Mobile, Alabama’s Black Titan hits town this weekend to share their own blend of Southern-inspired heaviness.
Members Thomas Allin Kilpatrick, Clayton Bates, Ian Taylor, and Jimmy Lee have been “running in the same circles” in Mobile for years.
Before the dawn of Black Titan, Taylor and Bates were playing in shoegaze/noise pop/psych rock band The Sunshine Factory. Kilpatrick was based in Austin, Texas, touring the world in Ancient VVisdom, a band that created strange, dark sounds through acoustic guitars, bowed upright bass, and synths.
Upon experiencing The Sunshine Factory’s Sonic Youth and Pixies influences and visually-driven, multisensory show, Kilpatrick quickly booked the band. Watching his friends’ musical growth from his spot in the audience, Kilpatrick knew he wanted to team up with the pair for a new project.
“I was living over in Austin, came home, and Sunshine Factory kind of fell apart,” he recounts. “They wanted to do something heavier. When Sunshine Factory fell through, Clay told me he wanted me to sing for them—well, he made me sing for them, ‘cause I was terrified! We got Jimmy in for an audition, and he smoked it, it was amazing.”
Growing up in the Mobile scene, there wasn’t much in the way of heavy music for inspiration. Things have changed, but Black Titan remains an odd fusion all its own.
“Now, in Mobile, you’re either super-heavy—like death metal, Pantera still exists and it’s ‘94—or you’re Nickelback,” says Kilpatrick. “We want to be heavy but palatable. We’re all big Sabbath fans—most of the guys are punk guys. I come from a prog and metal background, Jimmy does a lot of old blues; Ian, black metal, new wave. We try to create something that was a common bond, yet something that people would enjoy.”
That variety of influences rings loud and clear through Black Titan’s debut LP, The Bag Is In The River. Released on April 10, the Sabbath influence is clear in the grimy, wide gait of opener “Delirium Tremens.”

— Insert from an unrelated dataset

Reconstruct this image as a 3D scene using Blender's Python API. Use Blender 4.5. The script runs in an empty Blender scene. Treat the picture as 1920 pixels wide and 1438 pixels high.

It’s an immense, sludgy, and stony album, tight on control and balance. “Weed Dungeon” comes in swinging, as heavy as it gets, only to distill into a restrained, fuzzy-heavy bass walk and soft, paced vocals from Kilpatrick. Just when the listener gets comfortable in the sway, the whole thing rips wide open, Kilpatrick’s vocals splitting into a primal rage, guitars enveloping in him and drums crashing in with tumultuous fury.
Recording The Bag Is In The River was “The most stressful thing I’ve ever experienced,” Kilpatrick says.
“We wrote the first EP on the spot,” Lee recalls. “We became a band, and had the record done within two months of performing.”
“We’d been playing this material for the last year,” says Kilpatrick. “The writing process [for The Bag Is In The River] happened kind of fast. We were sitting on the material for a while and recording was pretty intense.”
The band tracked parts individually on a 16-channel console straight out of the ‘70s; according to Kilpatrick, it was originally used by ABBA. Taylor and Lee handled all the production.
“They’d put me in a room with a red light and a baseball bat and tell me to just sing, pleading insanity, get me as mad as I could possibly be and set me loose,” Kilpatrick cackles.
Black Titan has been touring in support of The Bag Is In The River for about ten days. Charlotte’s own stoner-metal laureates, Green Fiend join the Alabama boys at their Jinx show.
After opening for Black Tusk and befriending the band, Black Titan has been eager to get to see what the Hostess City has to offer.
“We are a very audience-participation-based band,” Kilpatrick notes. “I like to step off, get in the crowd. Show up and be ready to go!”